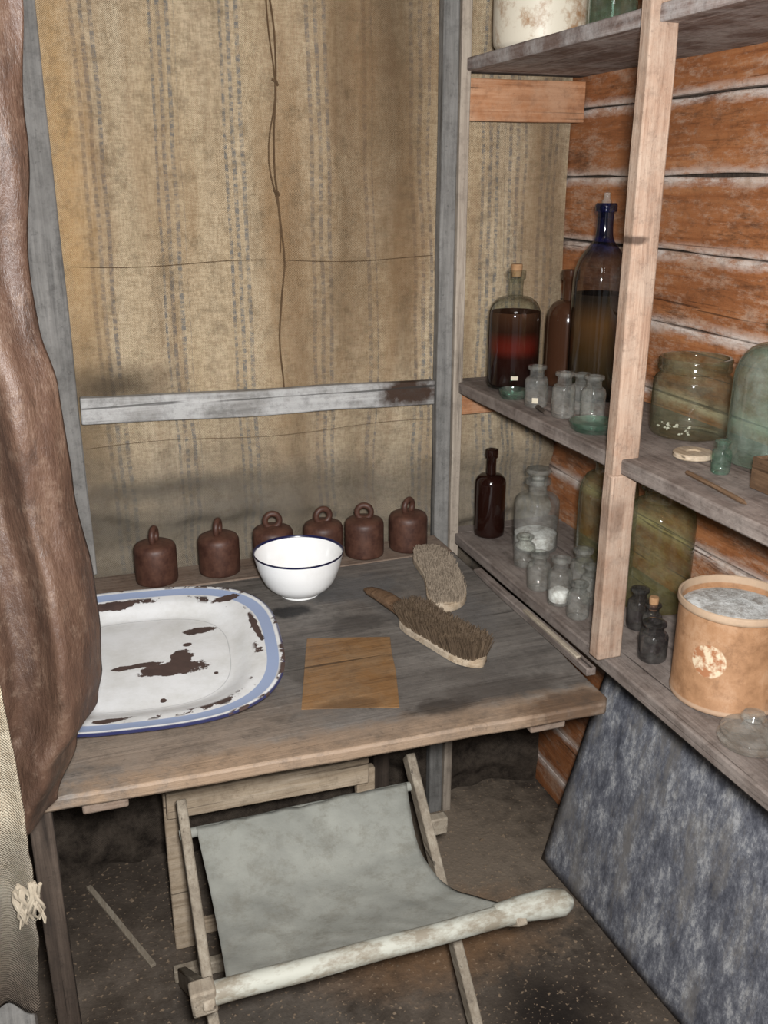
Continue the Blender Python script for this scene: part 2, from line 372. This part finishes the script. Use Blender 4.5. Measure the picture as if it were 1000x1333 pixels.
# ------------------------------------------------------------------ room shell
BX=1.085; BY=1.90
board('floor',(-.75,-.6,-.05),(1.2,2.02,0),MAT['floor'],bev=0,jit=0)
m_ceil=wood('ceiling_boards',S(70,54,42),S(104,84,68),S(130,108,90),'y')
board('ceiling',(-.75,-.6,2.15),(1.2,2.02,2.2),m_ceil,bev=0,jit=0)
board('wall_left',(-.80,-.6,0),(-.75,2.02,2.15),MAT['dark_wood'],bev=0,jit=0)
wb=empty('wall_back')
board('backing_boards',(-.75,1.95,0),(1.2,2.0,2.15),MAT['dark_wood'],wb,bev=0,jit=0)
def fab(u,v):
    x=-.74+u*(BX+.74-.002); z=.004+v*2.136
    y=BY+.004
    y+=.012*math.sin(x*21+1.2*math.sin(z*1.7)+.5)+.006*math.sin(x*51+2+.8*math.sin(z*2.3+x*4))
    y+=.024*mn.noise(Vector((x*5,3,z*1.2)))+.008*mn.noise(Vector((x*17,7,z*5)))
    k=max(0,min(1,(1.05-z)/.2))
    fold=math.sin(z*36+x*5+5*mn.noise(Vector((x*2.5,0,z*3))))
    y-=k*.020*(max(0,fold)**1.5*.9+mn.noise(Vector((x*7,8,z*11)))+.1)
    lo=1.876
    # free-hanging cloth may bulge a little further between the rail and the table
    if .06<x<.74:
        q=min((x-.06)/.05,(.74-x)/.05,1)*max(0,min(1,(1.03-z)/.04))*max(0,min(1,(z-.86)/.04)); lo-=.022*max(0,q)
    if y<lo+.01: y=lo+.01*math.exp((y-lo-.01)/.01)
    return (x,min(y,1.945),z)
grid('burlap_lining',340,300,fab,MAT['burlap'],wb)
wr=empty('wall_right')
board('backing',(1.115,-.6,0),(1.15,1.93,2.15),MAT['dark_wood'],wr,bev=0,jit=0)
for k,z0 in enumerate([1.51-.13*12+.13*i for i in range(0,18)]):
    z1=min(z0+.127,2.15)
    if z1<=.02: continue
    z0=max(z0,0)
    rot=Matrix.Rotation(R(.8*random.uniform(.5,1.3)),3,'Y')
    board('plank_%d'%k,(BX+.002,-.6,z0),(BX+.024,1.94,z1),MAT['plank'],wr,bev=.003,jit=.004,rot=rot,seed=k*3)

board('wall_post',(-.045,1.845,.752),(.034,1.873,2.14),MAT['post_grey'],bev=.003,seed=1)
cp=empty('corner_post')
board('grey_stud',(.765,1.845,.0),(.799,1.872,2.14),MAT['post_grey'],cp,bev=.003,seed=2)
board('pale_stud',(.801,1.84,.0),(.822,1.872,2.14),MAT['post_light'],cp,bev=.002,seed=5)
board('wall_rail',(.036,1.850,1.052),(.763,1.872,1.104),MAT['rail'],bev=.003,jit=.003,rot=Matrix.Rotation(R(1.0),3,'Y'),seed=3)
pts=[(.437+.006*math.sin(i*.5)+.004*mn.noise(Vector((i*.4,0,0))),1.862-.006*math.sin(i*.3),2.14-i*.0275) for i in range(40)]
hc=empty('hanging_cord')
tube('strand_1',pts,.0017,MAT['cord'],hc,6)
tube('strand_2',[(p[0]-.006+.005*math.sin(i*.8),p[1]-.002,p[2]) for i,p in enumerate(pts[:29])],.0014,MAT['cord'],hc,6)
for k in (10,17,24): 
    p=pts[k]; tube('knot_%d'%k,[(p[0]-.008,p[1]-.003,p[2]+.004),(p[0],p[1]-.006,p[2]),(p[0]+.003,p[1]-.003,p[2]-.006)],.0024,MAT['cord'],hc,6)
ws=empty('wall_strings')
tube('string_1',[(.05+.71*i/30,1.874-.004,1.352-.004*math.sin(i*.35)) for i in range(31)],.0005,MAT['cord'],ws,5)
tube('string_2',[(.04+.72*i/30,1.852,1.012+.005*math.sin(i*.3)) for i in range(31)],.0004,MAT['cord'],ws,5)

# ------------------------------------------------------------------ shelving unit
su=empty('shelving_unit')
X0,X1=.81,BX-.003
board('top_shelf',(X0,.35,1.700),(X1,1.835,1.7232),MAT['shelf_top'],su,bev=.003,jit=.001,seed=11)
board('middle_shelf',(X0,.35,1.070),(X1,1.835,1.0942),MAT['shelf'],su,bev=.003,jit=.001,seed=12)
board('lower_shelf',(X0,.35,.726),(X1,1.835,.7502),MAT['shelf'],su,bev=.003,jit=.001,seed=13)
for n_,za,zb in (('top',1.700,1.723),('middle',1.070,1.094),('lower',.726,.750)):
    board(n_+'_shelf_infill',(.825,1.835,za),(X1,1.873,zb),MAT['shelf'],su,bev=0,jit=0)
board('upright_upper',(.797,1.205,1.060),(.842,1.232,2.14),MAT['post_shelf'],su,bev=.003,seed=21)
board('upright_lower',(.793,1.200,.751),(.838,1.228,1.070),MAT['post_shelf'],su,bev=.003,seed=22)
board('top_cleat',(.825,1.850,1.612),(X1,1.873,1.690),MAT['orange_batten'],su,bev=.002,seed=24)
board('middle_cleat',(.825,1.850,1.018),(.91,1.873,1.068),MAT['orange_batten'],su,bev=.002,seed=25)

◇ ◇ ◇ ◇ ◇

The request: Retype each line of the listing above word for word. Exclude the pictures.

Answer to this problem:
Continue the Blender Python script for this scene: part 2, from line 372. This part finishes the script. Use Blender 4.5. Measure the picture as if it were 1000x1333 pixels.
# ------------------------------------------------------------------ room shell
BX=1.085; BY=1.90
board('floor',(-.75,-.6,-.05),(1.2,2.02,0),MAT['floor'],bev=0,jit=0)
m_ceil=wood('ceiling_boards',S(70,54,42),S(104,84,68),S(130,108,90),'y')
board('ceiling',(-.75,-.6,2.15),(1.2,2.02,2.2),m_ceil,bev=0,jit=0)
board('wall_left',(-.80,-.6,0),(-.75,2.02,2.15),MAT['dark_wood'],bev=0,jit=0)
wb=empty('wall_back')
board('backing_boards',(-.75,1.95,0),(1.2,2.0,2.15),MAT['dark_wood'],wb,bev=0,jit=0)
def fab(u,v):
    x=-.74+u*(BX+.74-.002); z=.004+v*2.136
    y=BY+.004
    y+=.012*math.sin(x*21+1.2*math.sin(z*1.7)+.5)+.006*math.sin(x*51+2+.8*math.sin(z*2.3+x*4))
    y+=.024*mn.noise(Vector((x*5,3,z*1.2)))+.008*mn.noise(Vector((x*17,7,z*5)))
    k=max(0,min(1,(1.05-z)/.2))
    fold=math.sin(z*36+x*5+5*mn.noise(Vector((x*2.5,0,z*3))))
    y-=k*.020*(max(0,fold)**1.5*.9+mn.noise(Vector((x*7,8,z*11)))+.1)
    lo=1.876
    # free-hanging cloth may bulge a little further between the rail and the table
    if .06<x<.74:
        q=min((x-.06)/.05,(.74-x)/.05,1)*max(0,min(1,(1.03-z)/.04))*max(0,min(1,(z-.86)/.04)); lo-=.022*max(0,q)
    if y<lo+.01: y=lo+.01*math.exp((y-lo-.01)/.01)
    return (x,min(y,1.945),z)
grid('burlap_lining',340,300,fab,MAT['burlap'],wb)
wr=empty('wall_right')
board('backing',(1.115,-.6,0),(1.15,1.93,2.15),MAT['dark_wood'],wr,bev=0,jit=0)
for k,z0 in enumerate([1.51-.13*12+.13*i for i in range(0,18)]):
    z1=min(z0+.127,2.15)
    if z1<=.02: continue
    z0=max(z0,0)
    rot=Matrix.Rotation(R(.8*random.uniform(.5,1.3)),3,'Y')
    board('plank_%d'%k,(BX+.002,-.6,z0),(BX+.024,1.94,z1),MAT['plank'],wr,bev=.003,jit=.004,rot=rot,seed=k*3)

board('wall_post',(-.045,1.845,.752),(.034,1.873,2.14),MAT['post_grey'],bev=.003,seed=1)
cp=empty('corner_post')
board('grey_stud',(.765,1.845,.0),(.799,1.872,2.14),MAT['post_grey'],cp,bev=.003,seed=2)
board('pale_stud',(.801,1.84,.0),(.822,1.872,2.14),MAT['post_light'],cp,bev=.002,seed=5)
board('wall_rail',(.036,1.850,1.052),(.763,1.872,1.104),MAT['rail'],bev=.003,jit=.003,rot=Matrix.Rotation(R(1.0),3,'Y'),seed=3)
pts=[(.437+.006*math.sin(i*.5)+.004*mn.noise(Vector((i*.4,0,0))),1.862-.006*math.sin(i*.3),2.14-i*.0275) for i in range(40)]
hc=empty('hanging_cord')
tube('strand_1',pts,.0017,MAT['cord'],hc,6)
tube('strand_2',[(p[0]-.006+.005*math.sin(i*.8),p[1]-.002,p[2]) for i,p in enumerate(pts[:29])],.0014,MAT['cord'],hc,6)
for k in (10,17,24): 
    p=pts[k]; tube('knot_%d'%k,[(p[0]-.008,p[1]-.003,p[2]+.004),(p[0],p[1]-.006,p[2]),(p[0]+.003,p[1]-.003,p[2]-.006)],.0024,MAT['cord'],hc,6)
ws=empty('wall_strings')
tube('string_1',[(.05+.71*i/30,1.874-.004,1.352-.004*math.sin(i*.35)) for i in range(31)],.0005,MAT['cord'],ws,5)
tube('string_2',[(.04+.72*i/30,1.852,1.012+.005*math.sin(i*.3)) for i in range(31)],.0004,MAT['cord'],ws,5)

# ------------------------------------------------------------------ shelving unit
su=empty('shelving_unit')
X0,X1=.81,BX-.003
board('top_shelf',(X0,.35,1.700),(X1,1.835,1.7232),MAT['shelf_top'],su,bev=.003,jit=.001,seed=11)
board('middle_shelf',(X0,.35,1.070),(X1,1.835,1.0942),MAT['shelf'],su,bev=.003,jit=.001,seed=12)
board('lower_shelf',(X0,.35,.726),(X1,1.835,.7502),MAT['shelf'],su,bev=.003,jit=.001,seed=13)
for n_,za,zb in (('top',1.700,1.723),('middle',1.070,1.094),('lower',.726,.750)):
    board(n_+'_shelf_infill',(.825,1.835,za),(X1,1.873,zb),MAT['shelf'],su,bev=0,jit=0)
board('upright_upper',(.797,1.205,1.060),(.842,1.232,2.14),MAT['post_shelf'],su,bev=.003,seed=21)
board('upright_lower',(.793,1.200,.751),(.838,1.228,1.070),MAT['post_shelf'],su,bev=.003,seed=22)
board('top_cleat',(.825,1.850,1.612),(X1,1.873,1.690),MAT['orange_batten'],su,bev=.002,seed=24)
board('middle_cleat',(.825,1.850,1.018),(.91,1.873,1.068),MAT['orange_batten'],su,bev=.002,seed=25)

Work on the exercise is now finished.